Of the 698 people now enrolled in the program, 52 have never been convicted of an adult crime. “No person should be civilly committed based solely on behavior that occurred while that person was a juvenile,” the report said.
Magnuson warned that if the Legislature failures to fix the program it risk having it dismantled by a federal judge.
But the issue could get ensnared in election-year politics as November 2014 approaches. After facing criticism from a potential Republican opponent, Democratic Gov. Mark Dayton halted the provisional release of offenders until the Legislature has a chance to act. He also delayed a decision about where to place a new, less restrictive state treatment facility after a public outcry from residents in Cambridge, where it was to be located.

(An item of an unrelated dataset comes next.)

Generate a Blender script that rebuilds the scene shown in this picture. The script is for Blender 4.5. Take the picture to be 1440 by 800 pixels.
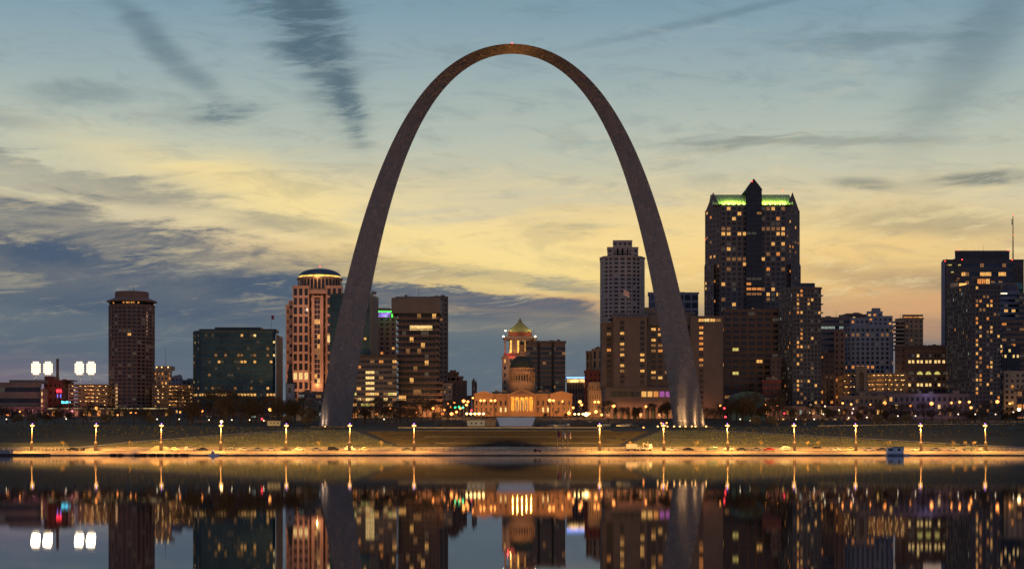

Some Democratic and Republican lawmakers have called for a political truce on the issue, even as some legislators have countered that the judicial threat to the program has been overblown.
Rep. Jim Abeler, an Anoka Republican who also served on the task force, said those who believe changes are necessary — he counted himself in that group — might have to push forward even if it’s divisive.
“If we can’t reach a truce, that doesn’t mean the problem then goes away,” Abeler said.